In the examples above, customer service is something the customer seeks out. The interaction starts with the customer, whether it’s a physical visit to a place of business or an email, text, or call to a service phone number.

Customer success is more proactive. Effective customer success agents are proactive, anticipating the needs of their customers and helping them reach their goals. Overall, customer success agents or teams are tasked with helping the customer succeed.

Both customer service and customer success revolve around helping the customer. For this reason, the two are often conflated. Despite the fact that they are distinct departments, many companies treat them as similar. In fact, at HubSpot, these two teams work closely together to help their customers.

What Are the Key Responsibilities of Customer Success Agents?

Customer success teams are often found in business-to-business transactions where more complicated products or services are implemented. Businesses trust these providers to help their bottom line, make their business run smoother, and accomplish many other goals. Here are a few of the most important goals of a customer success agent.

Building Better Downstream Business Outcomes: A business becomes a customer of a service or product provider because it needs to meet a goal to reach. The role of customer success is, to the greatest extent possible, to help the business reach its goals by successfully implementing the product or service. Depending on the business, this may be acquiring more customers, lowering operating costs, or saving time. 
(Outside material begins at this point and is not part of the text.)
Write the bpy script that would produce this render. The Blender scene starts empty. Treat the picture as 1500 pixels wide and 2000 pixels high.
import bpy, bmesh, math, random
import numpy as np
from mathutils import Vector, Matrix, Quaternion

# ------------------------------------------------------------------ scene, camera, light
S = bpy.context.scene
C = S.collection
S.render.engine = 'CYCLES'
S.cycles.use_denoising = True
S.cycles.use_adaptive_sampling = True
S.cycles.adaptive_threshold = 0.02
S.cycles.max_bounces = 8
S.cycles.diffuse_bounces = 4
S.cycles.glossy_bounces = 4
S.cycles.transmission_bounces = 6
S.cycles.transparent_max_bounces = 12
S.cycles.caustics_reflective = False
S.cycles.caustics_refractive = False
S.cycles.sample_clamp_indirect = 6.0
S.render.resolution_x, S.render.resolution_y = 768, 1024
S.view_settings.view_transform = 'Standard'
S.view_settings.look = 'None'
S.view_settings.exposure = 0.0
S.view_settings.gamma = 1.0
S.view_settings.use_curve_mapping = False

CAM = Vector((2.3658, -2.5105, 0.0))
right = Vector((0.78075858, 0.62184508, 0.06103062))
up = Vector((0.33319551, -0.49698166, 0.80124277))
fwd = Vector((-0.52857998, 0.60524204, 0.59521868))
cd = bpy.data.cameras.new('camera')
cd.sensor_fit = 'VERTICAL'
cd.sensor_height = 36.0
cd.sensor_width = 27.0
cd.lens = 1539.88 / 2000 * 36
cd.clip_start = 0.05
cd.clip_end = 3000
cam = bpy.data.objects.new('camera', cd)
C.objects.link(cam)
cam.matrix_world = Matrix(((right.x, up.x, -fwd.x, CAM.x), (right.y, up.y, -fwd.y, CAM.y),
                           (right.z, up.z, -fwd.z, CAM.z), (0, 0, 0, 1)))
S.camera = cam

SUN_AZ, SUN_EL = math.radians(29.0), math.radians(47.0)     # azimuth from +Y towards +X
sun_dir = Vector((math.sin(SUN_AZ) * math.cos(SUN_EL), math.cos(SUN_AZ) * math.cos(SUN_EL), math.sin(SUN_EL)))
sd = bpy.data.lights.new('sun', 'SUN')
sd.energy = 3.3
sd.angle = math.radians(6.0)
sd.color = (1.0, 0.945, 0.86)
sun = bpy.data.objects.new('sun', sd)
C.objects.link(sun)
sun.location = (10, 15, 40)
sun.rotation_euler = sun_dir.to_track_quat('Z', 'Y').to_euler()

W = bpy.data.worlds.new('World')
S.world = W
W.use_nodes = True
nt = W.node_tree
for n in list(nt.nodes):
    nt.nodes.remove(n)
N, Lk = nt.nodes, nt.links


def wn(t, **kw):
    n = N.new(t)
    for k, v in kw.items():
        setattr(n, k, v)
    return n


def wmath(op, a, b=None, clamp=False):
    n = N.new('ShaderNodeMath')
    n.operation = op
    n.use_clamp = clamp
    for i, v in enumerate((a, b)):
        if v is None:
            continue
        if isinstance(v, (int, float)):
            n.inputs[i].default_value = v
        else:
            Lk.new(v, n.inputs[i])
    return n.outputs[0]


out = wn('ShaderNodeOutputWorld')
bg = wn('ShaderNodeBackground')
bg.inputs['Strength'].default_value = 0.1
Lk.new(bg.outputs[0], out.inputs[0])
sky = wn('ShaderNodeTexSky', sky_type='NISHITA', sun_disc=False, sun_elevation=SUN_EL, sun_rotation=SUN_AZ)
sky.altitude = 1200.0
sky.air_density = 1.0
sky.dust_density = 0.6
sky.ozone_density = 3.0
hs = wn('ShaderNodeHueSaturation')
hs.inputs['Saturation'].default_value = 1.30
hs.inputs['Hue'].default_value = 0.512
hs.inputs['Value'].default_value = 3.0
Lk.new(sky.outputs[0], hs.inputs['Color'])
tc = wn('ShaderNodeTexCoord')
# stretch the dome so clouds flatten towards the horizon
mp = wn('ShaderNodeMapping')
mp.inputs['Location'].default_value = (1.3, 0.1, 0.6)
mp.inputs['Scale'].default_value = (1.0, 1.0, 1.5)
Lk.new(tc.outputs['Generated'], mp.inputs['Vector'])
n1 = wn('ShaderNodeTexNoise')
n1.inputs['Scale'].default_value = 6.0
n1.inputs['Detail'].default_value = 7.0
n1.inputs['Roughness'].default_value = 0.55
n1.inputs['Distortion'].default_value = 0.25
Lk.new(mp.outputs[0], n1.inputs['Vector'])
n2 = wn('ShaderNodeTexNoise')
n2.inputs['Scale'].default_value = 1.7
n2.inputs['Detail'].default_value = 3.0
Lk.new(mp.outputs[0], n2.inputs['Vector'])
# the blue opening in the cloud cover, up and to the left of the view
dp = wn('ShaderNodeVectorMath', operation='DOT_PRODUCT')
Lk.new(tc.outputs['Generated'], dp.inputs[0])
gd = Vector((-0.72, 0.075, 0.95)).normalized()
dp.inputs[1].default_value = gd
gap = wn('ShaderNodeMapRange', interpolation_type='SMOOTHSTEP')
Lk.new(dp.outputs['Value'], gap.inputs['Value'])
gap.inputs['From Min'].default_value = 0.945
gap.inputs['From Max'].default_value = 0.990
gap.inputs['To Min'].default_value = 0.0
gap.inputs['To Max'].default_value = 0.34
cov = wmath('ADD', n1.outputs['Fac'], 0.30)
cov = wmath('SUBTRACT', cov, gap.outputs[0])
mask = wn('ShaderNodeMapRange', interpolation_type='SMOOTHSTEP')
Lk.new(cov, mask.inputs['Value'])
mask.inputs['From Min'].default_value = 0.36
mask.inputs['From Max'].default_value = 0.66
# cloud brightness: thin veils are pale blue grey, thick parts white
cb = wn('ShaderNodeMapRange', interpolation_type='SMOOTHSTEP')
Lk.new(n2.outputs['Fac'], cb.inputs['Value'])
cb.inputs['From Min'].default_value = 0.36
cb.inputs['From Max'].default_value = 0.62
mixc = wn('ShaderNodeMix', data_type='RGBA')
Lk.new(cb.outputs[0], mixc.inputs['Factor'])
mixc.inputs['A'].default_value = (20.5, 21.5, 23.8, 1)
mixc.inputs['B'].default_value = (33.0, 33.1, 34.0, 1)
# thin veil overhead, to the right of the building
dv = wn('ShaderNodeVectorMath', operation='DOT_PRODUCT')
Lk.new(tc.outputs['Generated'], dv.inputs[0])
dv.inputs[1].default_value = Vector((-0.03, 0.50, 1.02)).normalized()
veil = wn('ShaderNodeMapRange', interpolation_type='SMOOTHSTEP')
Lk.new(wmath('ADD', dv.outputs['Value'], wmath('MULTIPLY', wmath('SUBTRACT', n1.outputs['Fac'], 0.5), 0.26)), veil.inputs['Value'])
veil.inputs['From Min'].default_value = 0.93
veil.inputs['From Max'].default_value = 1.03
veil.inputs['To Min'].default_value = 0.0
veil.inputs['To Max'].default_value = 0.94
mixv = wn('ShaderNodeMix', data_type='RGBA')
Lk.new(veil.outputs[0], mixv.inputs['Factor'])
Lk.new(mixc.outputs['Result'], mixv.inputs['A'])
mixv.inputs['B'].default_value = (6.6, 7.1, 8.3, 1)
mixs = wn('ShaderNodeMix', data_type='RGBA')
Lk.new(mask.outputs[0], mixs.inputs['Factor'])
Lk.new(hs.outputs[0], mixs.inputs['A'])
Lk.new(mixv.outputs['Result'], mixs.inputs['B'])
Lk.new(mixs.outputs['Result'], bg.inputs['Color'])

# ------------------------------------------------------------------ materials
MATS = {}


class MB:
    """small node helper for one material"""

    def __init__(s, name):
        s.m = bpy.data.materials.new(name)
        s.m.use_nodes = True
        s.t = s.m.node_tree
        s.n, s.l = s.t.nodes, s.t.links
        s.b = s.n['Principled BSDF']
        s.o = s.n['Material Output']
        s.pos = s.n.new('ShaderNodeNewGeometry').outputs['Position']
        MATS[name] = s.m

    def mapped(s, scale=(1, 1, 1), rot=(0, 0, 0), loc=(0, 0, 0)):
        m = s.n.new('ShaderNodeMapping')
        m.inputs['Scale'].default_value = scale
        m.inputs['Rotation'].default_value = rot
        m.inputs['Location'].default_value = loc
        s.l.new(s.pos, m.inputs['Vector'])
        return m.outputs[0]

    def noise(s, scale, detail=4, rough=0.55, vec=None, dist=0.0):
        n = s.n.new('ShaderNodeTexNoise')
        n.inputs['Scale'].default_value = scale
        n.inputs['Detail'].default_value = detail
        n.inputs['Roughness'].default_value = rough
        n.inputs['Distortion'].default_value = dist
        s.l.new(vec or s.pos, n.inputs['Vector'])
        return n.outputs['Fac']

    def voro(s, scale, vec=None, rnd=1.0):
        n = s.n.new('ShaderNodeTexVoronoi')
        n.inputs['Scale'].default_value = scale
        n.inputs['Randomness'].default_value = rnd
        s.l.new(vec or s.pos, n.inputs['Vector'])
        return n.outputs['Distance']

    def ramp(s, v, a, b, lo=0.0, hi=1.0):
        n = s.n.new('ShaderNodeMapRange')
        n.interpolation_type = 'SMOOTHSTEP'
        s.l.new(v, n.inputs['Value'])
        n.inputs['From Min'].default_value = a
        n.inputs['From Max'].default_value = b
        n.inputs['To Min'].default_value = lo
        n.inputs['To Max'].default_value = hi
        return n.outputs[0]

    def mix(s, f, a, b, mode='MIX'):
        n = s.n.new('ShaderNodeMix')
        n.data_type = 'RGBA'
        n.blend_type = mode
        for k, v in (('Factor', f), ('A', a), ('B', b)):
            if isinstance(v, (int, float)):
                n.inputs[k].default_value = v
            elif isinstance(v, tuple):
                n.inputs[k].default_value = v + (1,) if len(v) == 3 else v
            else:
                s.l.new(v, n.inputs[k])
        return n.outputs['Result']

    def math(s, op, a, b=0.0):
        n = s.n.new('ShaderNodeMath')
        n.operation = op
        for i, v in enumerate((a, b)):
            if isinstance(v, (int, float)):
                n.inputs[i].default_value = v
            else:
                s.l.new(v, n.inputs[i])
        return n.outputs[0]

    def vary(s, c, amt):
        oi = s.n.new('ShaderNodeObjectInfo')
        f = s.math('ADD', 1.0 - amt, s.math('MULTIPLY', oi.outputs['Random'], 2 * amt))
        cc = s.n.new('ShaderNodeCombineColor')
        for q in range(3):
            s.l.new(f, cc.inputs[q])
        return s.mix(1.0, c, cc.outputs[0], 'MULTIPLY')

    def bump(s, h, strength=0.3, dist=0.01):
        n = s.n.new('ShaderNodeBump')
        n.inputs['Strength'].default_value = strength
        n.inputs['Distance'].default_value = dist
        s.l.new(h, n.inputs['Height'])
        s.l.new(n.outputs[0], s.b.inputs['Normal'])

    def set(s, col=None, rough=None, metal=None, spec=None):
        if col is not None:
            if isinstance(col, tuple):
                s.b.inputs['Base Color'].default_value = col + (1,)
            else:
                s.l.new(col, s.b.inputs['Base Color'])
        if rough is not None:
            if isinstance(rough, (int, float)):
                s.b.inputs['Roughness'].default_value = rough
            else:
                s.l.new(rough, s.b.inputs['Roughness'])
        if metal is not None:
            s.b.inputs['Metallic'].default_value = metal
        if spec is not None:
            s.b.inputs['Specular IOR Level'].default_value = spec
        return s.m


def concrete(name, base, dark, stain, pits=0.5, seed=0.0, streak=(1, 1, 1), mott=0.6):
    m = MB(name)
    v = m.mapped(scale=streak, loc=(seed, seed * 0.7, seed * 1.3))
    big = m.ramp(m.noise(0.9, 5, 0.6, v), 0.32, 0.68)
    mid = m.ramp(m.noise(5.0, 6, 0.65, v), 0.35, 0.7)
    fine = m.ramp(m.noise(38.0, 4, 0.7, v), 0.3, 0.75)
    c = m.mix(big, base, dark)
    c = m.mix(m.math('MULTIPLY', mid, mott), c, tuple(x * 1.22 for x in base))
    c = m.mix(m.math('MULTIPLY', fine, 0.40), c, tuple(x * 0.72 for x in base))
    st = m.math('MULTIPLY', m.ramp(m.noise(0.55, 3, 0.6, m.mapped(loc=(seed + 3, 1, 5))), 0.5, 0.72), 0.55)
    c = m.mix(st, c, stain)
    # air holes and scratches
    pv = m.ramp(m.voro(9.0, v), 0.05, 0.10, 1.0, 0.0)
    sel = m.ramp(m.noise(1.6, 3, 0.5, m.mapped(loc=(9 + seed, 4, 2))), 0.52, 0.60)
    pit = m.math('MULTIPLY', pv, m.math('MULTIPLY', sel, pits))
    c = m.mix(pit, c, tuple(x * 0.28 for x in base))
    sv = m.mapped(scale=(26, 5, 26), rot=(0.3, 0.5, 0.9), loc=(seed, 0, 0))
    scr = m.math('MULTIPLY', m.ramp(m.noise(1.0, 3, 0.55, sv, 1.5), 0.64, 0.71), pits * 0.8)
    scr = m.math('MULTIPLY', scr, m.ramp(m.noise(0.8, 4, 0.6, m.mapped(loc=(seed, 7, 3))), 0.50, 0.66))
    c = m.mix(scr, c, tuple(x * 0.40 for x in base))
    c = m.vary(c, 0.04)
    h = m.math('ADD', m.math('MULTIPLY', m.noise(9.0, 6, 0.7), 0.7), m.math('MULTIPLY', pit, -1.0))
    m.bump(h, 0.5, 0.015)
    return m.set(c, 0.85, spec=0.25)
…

Strengthening Relationships: No one likes to feel like a number or a dollar sign. It’s the role of customer success to build a strong relationship with clients, so they feel heard, understood, and supported.

Helping Customers Reach Their Goals: Every client will have a goal in mind when they sign up for a product or service. If this goal isn’t met or progress isn’t seen, the relationship is likely to sour, resulting in the client looking elsewhere for a solution to their problem. Customer success agents help clients reach their goals, which sets the foundation for a strong, long-lasting business relationship.

Explaining New Features: Especially important in B2B SaaS, keeping clients updated on new features or procedures is an important part of the customer success job. If clients feel they initially didn’t or no longer understand the product or service, they could start looking for something they perceive as easier to understand or simpler to use. Every update is meant to make the user’s life easier in some way, but customers don’t always adapt easily to changes. 

Connect Clients with Customer Service: As a customer success agent works with clients, there may be occasions when a client needs technical assistance to get the product or service working for them. Clients don’t always reach out to customer service when they should, which can lead to feelings of frustration. A good customer success agent will guide clients to the services they need before a molehill becomes a mountain. 

How to Measure the Value of a Customer Success Team

It’s fairly simple to measure the success of a customer service team. There are stats such as the number of customer service tickets closed and phone calls answered. Measuring the success or value of a customer success team is a bit trickier, but here are a few metrics you can use to measure success.

Churn Rate: Customer churn rate is the percentage of customers that stopped using a product or service in a given time frame. Customer churn is a problem for many B2B companies. At its core, the ultimate goal of customer success is to reduce the churn rate by keeping customers happy and successful. A customer success team should lower the churn rate. It will vary monthly, but overall, that figure should trend downward.

Client Satisfaction: Very few businesses can survive without a focus on client satisfaction. Customer success teams can gauge client satisfaction through routine interactions and send out client satisfaction surveys. As customer success agents interact daily with clients to ensure they reach their goals and succeed, client satisfaction should trend upward. 

Both customer service and customer success are essential to maintaining healthy and productive long-term client relationships. It can be not easy to figure out exactly how to help clients remain happy and satisfied, but there are tools and services that can help. GUIDEcx makes it easy to help clients meet important milestones during implementation and ensure nothing gets forgotten or left out during onboarding. A successful start can lead to a long and successful client relationship for years to come.